What is the difference between batch processing and streaming analytics in Azure?

Batch processing collects data over a period and processes it all at once, resulting in minutes-to-hours latency. Streaming analytics processes data continuously as it arrives, achieving sub-second to seconds latency. In Azure, batch uses services like Azure Data Factory and Azure Synapse; streaming uses Azure Stream Analytics and Event Hubs. Choose batch for cost-effective large-volume historical analysis; choose streaming for real-time alerts and dashboards.

Which Azure services are used for batch processing?

Primary batch processing services include Azure Data Factory (orchestration and ETL), Azure Synapse Analytics (dedicated SQL pool, serverless SQL pool, Spark pools), and Azure Batch (for HPC workloads). These services handle large datasets with scheduled or event-triggered jobs. They are not designed for sub-second latency.

Which Azure services are used for streaming analytics?

Key streaming services are Azure Stream Analytics (real-time SQL-based processing), Azure Event Hubs (event ingestion), Azure IoT Hub (IoT device messaging), and Azure Data Explorer (interactive analytics on streaming data).

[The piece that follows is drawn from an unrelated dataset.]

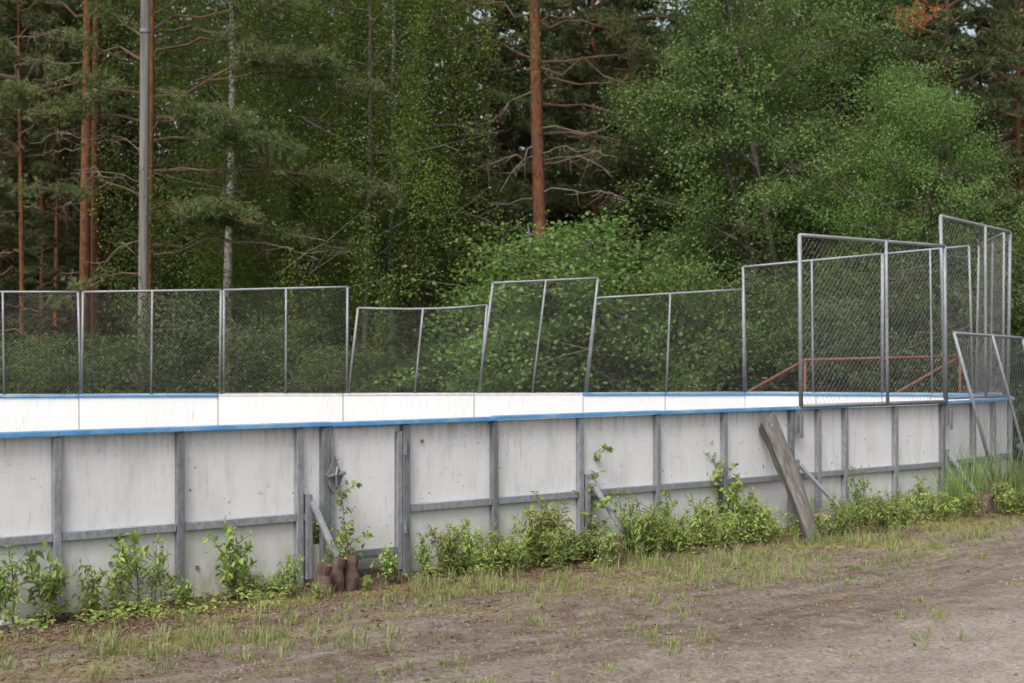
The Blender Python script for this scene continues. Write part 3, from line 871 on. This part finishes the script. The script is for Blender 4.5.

They process events continuously with low latency.

What are the window types in Azure Stream Analytics?

There are four window types: Tumbling (fixed, non-overlapping intervals), Hopping (overlapping intervals with a hop size smaller than window size), Sliding (window that moves forward when an event occurs, emitting when a condition is met), and Session (window that starts after an event and closes after a period of inactivity).

Can Event Hubs be used for batch processing?

Yes, through Event Hubs Capture. Capture automatically writes ingested events to Azure Blob Storage in Avro format at regular intervals (e.g., every 15 minutes or when 1 GB of data is accumulated). These files can then be processed by batch services like Azure Data Factory or Azure Synapse. This enables a hybrid pattern where streaming data is also available for batch analytics.

What is the default retention period for Event Hubs?

For the standard tier, the default retention period is 1 day, configurable up to 7 days. For the dedicated tier, retention can be set up to 7 days as well. Messages older than the retention period are automatically deleted.

How does Stream Analytics handle late-arriving events?

Stream Analytics has a configurable late arrival tolerance (default 5 seconds) and out-of-order tolerance (default 0 seconds). Events arriving within the late arrival window are still processed; events outside that window are either dropped or their timestamp is adjusted. This ensures windowed aggregations are accurate despite network delays.